# [What is being asked]
Where a line of the listing below includes the word "scene", reproduce that line.

>>>

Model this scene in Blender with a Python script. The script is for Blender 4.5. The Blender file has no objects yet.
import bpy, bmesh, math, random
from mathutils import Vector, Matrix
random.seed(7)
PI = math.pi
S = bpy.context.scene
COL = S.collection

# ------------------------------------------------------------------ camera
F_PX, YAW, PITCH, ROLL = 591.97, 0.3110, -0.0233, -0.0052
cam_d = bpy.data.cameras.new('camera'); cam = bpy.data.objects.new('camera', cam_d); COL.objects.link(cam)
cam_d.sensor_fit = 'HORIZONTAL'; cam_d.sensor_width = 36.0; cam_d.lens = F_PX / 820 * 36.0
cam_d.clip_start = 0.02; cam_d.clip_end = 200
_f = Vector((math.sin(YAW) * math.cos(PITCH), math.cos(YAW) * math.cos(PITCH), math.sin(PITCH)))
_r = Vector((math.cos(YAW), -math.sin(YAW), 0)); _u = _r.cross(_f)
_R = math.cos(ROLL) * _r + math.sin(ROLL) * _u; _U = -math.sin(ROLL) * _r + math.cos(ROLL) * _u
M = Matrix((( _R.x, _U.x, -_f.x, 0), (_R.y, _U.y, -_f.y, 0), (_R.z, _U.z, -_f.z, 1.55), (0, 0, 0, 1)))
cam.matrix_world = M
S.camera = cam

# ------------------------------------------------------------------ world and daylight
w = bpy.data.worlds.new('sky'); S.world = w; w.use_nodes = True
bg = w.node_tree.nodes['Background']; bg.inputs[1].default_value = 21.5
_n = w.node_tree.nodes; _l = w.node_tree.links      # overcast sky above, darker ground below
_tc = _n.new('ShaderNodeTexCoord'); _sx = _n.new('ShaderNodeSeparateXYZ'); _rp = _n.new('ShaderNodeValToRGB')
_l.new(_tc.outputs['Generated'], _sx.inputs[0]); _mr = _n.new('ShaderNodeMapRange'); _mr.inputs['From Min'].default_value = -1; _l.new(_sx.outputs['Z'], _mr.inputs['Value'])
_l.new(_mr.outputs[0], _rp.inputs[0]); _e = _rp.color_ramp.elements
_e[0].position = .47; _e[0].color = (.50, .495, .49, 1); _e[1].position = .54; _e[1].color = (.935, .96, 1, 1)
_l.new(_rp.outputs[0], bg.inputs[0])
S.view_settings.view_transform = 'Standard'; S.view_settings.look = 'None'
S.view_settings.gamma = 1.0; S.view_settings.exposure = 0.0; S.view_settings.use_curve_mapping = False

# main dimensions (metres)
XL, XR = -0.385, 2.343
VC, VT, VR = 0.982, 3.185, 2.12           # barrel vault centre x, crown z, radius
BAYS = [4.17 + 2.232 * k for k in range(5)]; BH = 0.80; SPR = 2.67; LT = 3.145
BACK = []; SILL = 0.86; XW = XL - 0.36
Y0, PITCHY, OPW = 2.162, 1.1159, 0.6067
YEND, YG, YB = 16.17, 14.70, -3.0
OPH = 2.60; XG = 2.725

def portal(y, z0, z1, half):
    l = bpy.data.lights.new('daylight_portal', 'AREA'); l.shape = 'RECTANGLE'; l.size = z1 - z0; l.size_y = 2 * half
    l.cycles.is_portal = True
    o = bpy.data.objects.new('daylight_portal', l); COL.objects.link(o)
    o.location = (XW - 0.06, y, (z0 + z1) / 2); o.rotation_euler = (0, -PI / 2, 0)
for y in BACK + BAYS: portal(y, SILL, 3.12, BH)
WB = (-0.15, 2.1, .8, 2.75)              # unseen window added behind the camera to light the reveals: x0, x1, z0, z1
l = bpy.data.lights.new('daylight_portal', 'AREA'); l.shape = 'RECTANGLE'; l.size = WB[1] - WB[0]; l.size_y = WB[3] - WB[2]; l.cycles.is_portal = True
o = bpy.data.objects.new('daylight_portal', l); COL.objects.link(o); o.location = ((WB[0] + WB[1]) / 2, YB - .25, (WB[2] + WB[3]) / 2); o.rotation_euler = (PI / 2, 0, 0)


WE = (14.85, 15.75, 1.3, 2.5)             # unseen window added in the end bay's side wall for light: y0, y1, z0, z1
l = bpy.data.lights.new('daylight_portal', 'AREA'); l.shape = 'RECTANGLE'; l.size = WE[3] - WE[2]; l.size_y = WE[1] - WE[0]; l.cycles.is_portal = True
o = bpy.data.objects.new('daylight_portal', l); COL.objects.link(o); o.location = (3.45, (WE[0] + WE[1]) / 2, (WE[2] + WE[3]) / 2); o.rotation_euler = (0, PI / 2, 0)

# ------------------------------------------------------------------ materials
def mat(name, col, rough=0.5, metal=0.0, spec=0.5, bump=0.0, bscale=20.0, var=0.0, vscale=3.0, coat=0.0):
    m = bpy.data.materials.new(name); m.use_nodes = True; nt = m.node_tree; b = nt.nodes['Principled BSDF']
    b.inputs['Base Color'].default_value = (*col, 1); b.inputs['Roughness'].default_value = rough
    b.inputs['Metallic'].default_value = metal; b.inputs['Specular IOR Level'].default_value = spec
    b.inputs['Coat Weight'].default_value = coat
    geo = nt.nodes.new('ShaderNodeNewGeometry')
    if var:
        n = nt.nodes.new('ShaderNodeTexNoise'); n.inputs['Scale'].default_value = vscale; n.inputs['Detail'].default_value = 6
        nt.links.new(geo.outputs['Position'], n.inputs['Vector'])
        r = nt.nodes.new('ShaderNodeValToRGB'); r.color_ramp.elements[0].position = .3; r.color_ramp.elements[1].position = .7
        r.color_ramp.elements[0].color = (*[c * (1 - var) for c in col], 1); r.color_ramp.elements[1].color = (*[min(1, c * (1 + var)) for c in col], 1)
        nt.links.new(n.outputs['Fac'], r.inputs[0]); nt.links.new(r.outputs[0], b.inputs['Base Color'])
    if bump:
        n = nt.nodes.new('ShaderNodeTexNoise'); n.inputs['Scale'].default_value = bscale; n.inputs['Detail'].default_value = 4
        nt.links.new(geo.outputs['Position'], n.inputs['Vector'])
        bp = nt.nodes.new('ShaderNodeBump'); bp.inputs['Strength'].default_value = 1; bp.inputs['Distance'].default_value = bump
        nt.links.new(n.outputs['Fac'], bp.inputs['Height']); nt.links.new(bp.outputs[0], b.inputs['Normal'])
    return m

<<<

# [Result of this exercise]
Model this scene in Blender with a Python script. The script is for Blender 4.5. The Blender file has no objects yet.
S = bpy.context.scene